What needs to be done: Will you return, word for word, only the lines from the top of the data below down to and including the one with "COL = scn.collection"?

#### Given data

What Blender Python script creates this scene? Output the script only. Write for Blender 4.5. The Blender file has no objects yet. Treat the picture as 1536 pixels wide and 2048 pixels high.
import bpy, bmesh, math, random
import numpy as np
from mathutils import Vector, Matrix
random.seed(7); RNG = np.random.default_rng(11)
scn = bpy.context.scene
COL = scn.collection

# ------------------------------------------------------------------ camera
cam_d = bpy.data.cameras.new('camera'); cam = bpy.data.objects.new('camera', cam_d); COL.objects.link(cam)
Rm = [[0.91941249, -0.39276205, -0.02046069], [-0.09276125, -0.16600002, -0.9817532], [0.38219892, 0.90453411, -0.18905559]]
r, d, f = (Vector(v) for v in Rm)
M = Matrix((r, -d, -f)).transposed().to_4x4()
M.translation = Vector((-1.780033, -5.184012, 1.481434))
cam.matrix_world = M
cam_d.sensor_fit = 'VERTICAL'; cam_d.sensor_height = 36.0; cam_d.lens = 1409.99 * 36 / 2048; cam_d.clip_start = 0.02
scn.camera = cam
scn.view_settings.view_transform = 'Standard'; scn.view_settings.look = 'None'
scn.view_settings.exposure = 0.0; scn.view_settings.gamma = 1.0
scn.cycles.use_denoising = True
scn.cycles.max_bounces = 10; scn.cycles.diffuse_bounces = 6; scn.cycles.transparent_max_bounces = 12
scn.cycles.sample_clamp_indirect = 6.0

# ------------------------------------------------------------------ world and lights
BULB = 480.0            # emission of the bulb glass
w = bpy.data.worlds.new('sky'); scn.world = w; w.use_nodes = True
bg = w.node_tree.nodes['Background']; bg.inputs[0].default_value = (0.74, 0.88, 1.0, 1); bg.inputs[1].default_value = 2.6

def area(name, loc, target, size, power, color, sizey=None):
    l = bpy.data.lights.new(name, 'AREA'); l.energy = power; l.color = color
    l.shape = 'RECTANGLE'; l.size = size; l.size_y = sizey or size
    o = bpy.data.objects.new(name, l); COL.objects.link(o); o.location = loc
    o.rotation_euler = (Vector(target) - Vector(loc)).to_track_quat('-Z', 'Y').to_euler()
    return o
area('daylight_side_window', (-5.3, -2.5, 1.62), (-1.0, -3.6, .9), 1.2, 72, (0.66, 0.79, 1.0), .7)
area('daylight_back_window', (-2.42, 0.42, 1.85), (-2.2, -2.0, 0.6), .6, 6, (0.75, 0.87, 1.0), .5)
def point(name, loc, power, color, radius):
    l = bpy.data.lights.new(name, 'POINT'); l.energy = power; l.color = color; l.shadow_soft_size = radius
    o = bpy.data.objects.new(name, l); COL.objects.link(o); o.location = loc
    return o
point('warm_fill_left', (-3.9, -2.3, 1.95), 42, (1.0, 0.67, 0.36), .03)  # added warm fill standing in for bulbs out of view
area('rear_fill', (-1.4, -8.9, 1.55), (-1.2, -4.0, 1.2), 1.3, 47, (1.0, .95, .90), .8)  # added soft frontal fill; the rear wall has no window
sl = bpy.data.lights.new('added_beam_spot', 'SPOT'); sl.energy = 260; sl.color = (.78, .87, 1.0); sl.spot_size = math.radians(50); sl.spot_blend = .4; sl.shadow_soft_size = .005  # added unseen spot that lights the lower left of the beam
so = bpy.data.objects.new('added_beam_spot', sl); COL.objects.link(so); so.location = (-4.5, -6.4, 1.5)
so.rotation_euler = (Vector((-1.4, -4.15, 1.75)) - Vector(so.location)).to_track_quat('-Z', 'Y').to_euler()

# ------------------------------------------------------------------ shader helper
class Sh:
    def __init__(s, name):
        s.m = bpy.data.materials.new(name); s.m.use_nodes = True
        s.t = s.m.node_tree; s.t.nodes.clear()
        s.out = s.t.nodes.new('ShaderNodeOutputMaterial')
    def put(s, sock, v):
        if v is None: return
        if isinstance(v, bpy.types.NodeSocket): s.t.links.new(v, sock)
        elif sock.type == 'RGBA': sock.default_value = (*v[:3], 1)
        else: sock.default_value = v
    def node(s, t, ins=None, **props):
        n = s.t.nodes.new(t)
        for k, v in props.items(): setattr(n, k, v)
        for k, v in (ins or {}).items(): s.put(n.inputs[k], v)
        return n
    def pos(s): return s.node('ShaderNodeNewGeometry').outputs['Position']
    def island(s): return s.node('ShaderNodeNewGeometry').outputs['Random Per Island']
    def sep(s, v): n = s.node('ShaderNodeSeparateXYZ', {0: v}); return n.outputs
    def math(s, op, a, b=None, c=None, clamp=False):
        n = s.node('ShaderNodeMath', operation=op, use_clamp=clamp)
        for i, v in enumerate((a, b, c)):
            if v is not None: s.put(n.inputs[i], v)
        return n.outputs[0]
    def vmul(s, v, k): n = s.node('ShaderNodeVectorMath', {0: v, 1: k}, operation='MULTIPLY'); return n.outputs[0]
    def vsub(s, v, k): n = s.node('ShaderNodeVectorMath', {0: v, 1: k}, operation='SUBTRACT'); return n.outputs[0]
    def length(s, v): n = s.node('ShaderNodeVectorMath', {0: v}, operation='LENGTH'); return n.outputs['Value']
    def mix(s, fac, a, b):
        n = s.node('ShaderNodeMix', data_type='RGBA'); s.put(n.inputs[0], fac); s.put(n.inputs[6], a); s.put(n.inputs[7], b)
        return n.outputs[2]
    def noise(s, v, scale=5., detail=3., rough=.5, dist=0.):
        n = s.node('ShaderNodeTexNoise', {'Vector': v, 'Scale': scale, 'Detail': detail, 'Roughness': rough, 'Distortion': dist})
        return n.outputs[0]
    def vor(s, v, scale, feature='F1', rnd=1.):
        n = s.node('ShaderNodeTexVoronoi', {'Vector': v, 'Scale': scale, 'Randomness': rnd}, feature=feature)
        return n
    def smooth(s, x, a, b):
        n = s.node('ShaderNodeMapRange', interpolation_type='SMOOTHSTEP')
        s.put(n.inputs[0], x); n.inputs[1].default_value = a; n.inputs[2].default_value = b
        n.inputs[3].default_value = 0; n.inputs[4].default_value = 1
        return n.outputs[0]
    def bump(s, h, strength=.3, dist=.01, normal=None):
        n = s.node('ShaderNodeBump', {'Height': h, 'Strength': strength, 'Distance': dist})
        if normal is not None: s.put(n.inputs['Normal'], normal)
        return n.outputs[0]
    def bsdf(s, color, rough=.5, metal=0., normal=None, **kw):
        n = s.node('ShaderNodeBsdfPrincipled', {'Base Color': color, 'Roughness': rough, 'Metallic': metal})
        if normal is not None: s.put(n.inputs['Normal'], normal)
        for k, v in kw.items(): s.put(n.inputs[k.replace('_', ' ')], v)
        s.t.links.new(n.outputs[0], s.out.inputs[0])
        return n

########

Exercise answer:
What Blender Python script creates this scene? Output the script only. Write for Blender 4.5. The Blender file has no objects yet. Treat the picture as 1536 pixels wide and 2048 pixels high.
import bpy, bmesh, math, random
import numpy as np
from mathutils import Vector, Matrix
random.seed(7); RNG = np.random.default_rng(11)
scn = bpy.context.scene
COL = scn.collection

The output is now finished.